YUEN LONG, HONG KONG

BEN TRANH MARKET, HO CHI MINH CITY

TAKSIM SQUARE, ISTANBUL

ANALYSIS

           Each one of the cities that was described in the preceding chapters were different in many ways.  Ho Chi Minh City is a city that is administered by the totalitarian Vietnamese Communist government.   Hong Kong is a city administered by a municipal government that has some democratic elements even though it is a legal part of the People’s Republic of China.  Istanbul on the other hand is a city in a country that is thoroughly democratic.  Vietnam in the early to mid 20th century was a French colony while Hong Kong was a British colony until 1997.  These factors including history and cultural influences affect the urban development of the cities up to the modern times.

           Hong Kong, a former British colony generally has a grid outline which is influenced mostly by the British though in some parts of the New Territories, there may be some deviation.  Urban development and revitalization in the New Territories have been largely influenced by the birth of Modern Hong Kong due to the Second World War and the Communist takeover of mainland China which resulted in merchants and refugees flooding into the island.

           In the decades before and to a lesser extent today, Yuen Long served the purpose of traditional market town for people from the villages in northwest New Territories to shop and trade their goods which may include crops and fish.  Although Hong Kong currently functions as a finance and trade hub, much of the economy has shifted towards the service sector.  Currently there are a wide variety of the stores which is a testament to the variety of demands of the market which has largely shift from providing agricultural produces to providing a variety of goods that an urban dweller may need.  The shift in prominence in the last few decades from a farmer’s market to a commercial district coincides with the shift of priorities and focus of the people of Hong Kong.  While Alan Smart, in Participating in the Global: Transnational Social Networks and Urban Anthropology, focused on the social effects on the workers of Hong Kong’s shift and subsequent control of manufacturing in the Pearl River Delta region, it is important to emphasize the effect on  Hong Kong as well.  Some of the buildings which are inhabited by the stores today were textile manufacturing firms a few decades ago before the opening up of China.  With unskilled manufacturing jobs lost, Confucian values of merit through education has become a secondary force along with the cheaper wages and lower land value in China in further encouraging the shift towards the service sector.  The government has taken the initiative in increasing the trend of post-secondary education for the secondary school dropouts which includes vocational schools.

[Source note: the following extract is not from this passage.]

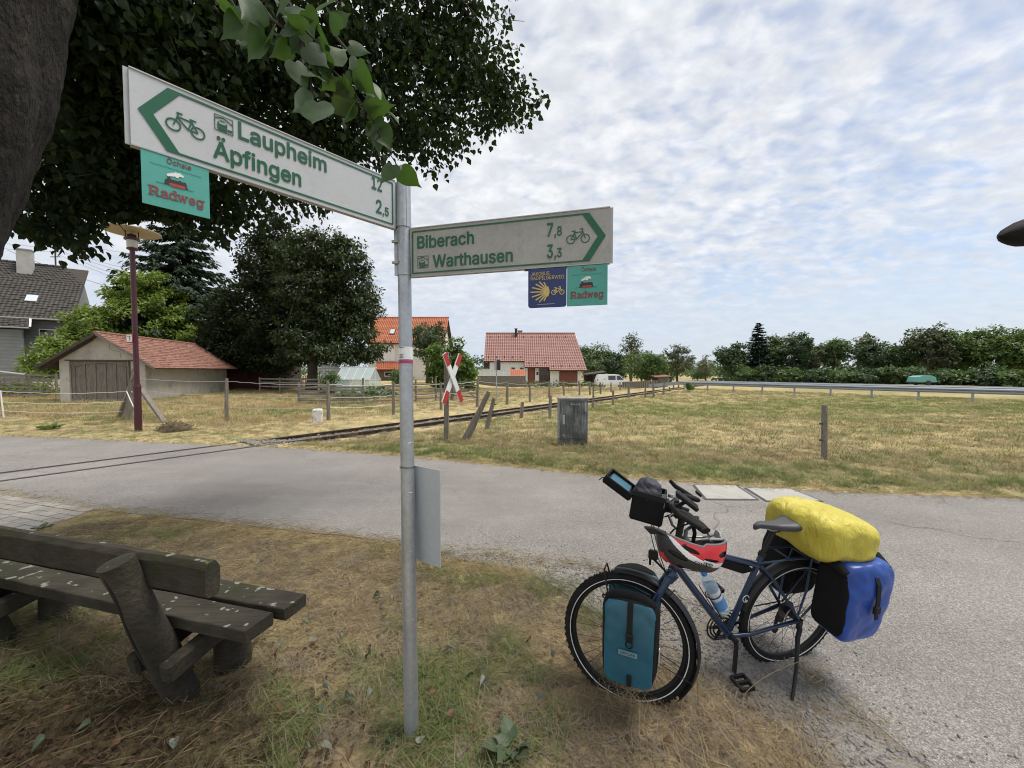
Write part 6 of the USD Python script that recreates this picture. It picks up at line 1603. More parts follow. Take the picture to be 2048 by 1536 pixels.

           Ho Chi Minh City, formerly Saigon, as a result of its French influence has wide boulevards that intersect at varying angles.  The intersections tend to be areas in which a monument is located or where an economic center such as a market develops.  Ben Tranh Market lies on one such intersection between two boulevards.  The placement of the shops in the market can be considered urban planning to some degree due to the necessity of the market to respond to the needs of the community that exists around the market and to a lesser extent the city.  One can’t help but to notice the chaotic arrangement of the shops.  From a cultural perspective it is said that Vietnamese value their clans over family.  This Vietnamese cultural aspect may carry itself into the modern era where the shopkeepers in the market see one another as members of the same “clan” due to proximity or wares sold.  The development of the clans may have been initially driven by the need of a community to work together and be identified together in both the ancient and modern times.  This may have carried over into the Ben Tranh Market in which contrary to expectations of a random placement of shops selling different wares, the shops that sell similar wares are generally grouped together to the point that the signs above are no longer relevant or useful for that matter in locating any given shop.  In the same way outside of Ben Tranh Market, some of the shops that sell similar wares are located nearby although supply and demand and competition is starting to play a vital part in varying the selections of the stores.

           Istanbul, Turkey which was originally a Greco-Roman city by the name of Byzantium/Constantinople was the capital of the Byzantine Empire until it was capture by the Ottomans.  Though the Old City is largely intact and unchanged with respect to the street plan since the ancient times, the shift of the Turkish Republic to the secularization and Westernization boosted the city’s population.  In Istiklal Avenue which is a wide avenue in the style of European cities through which mostly pedestrians travel through, the many streets and alleys that crisscross the avenue still retain an Oriental feel.  This may be attributed to the fact that urban planning is often done within the scope and limits of initial city layout.  The result is Istanbul swallowing the outlying neighborhoods and in the process developing like a European city in some areas such as Istiklal Avenue and some areas with makeshift housing constructed by the poorer segments of the population as discussed by Jenny White’s On Istanbul – Bridge between Europe and Asia.  The dilemma with the poorer segments of the population is reminiscent of Cairo in Remaking the Modern – Space, Relocation and the Politics of Identity in a Global Cairo in which Farha Ghannam explored problems faced by Cairo in attempting to modernize and take care of the displaced population.  The dwellers of the makeshift housings are facing a unique dilemma compared to their counterparts in Egypt due to the fact that the makeshift housing is still illegal and can be taken down at any moment by the government.

CONCLUSION

           Through my travels I noticed that there are many factors that play a role in the urban development of a city.  It is evident that culture plays a significant role in the overall city plan as well as the simple placement of shops as evident in Vietnam.  In Hong Kong the influences of Confucian value of education and the movement of manufacturing to the mainland contribute to a growing emphasis on service sector which will ultimately affect urban planning well into the future.  In Vietnam, the traditional clan-oriented preference is carried into businesses that are selling similar products though this is gradually changing due to supply and demand.  In Turkey, the dual cultures that resulted from the secularization of the state are competing in Istanbul for space whether it is politically or with respect to housing.  Such competition of space may at the very least influence if not shape the urban development of Istanbul.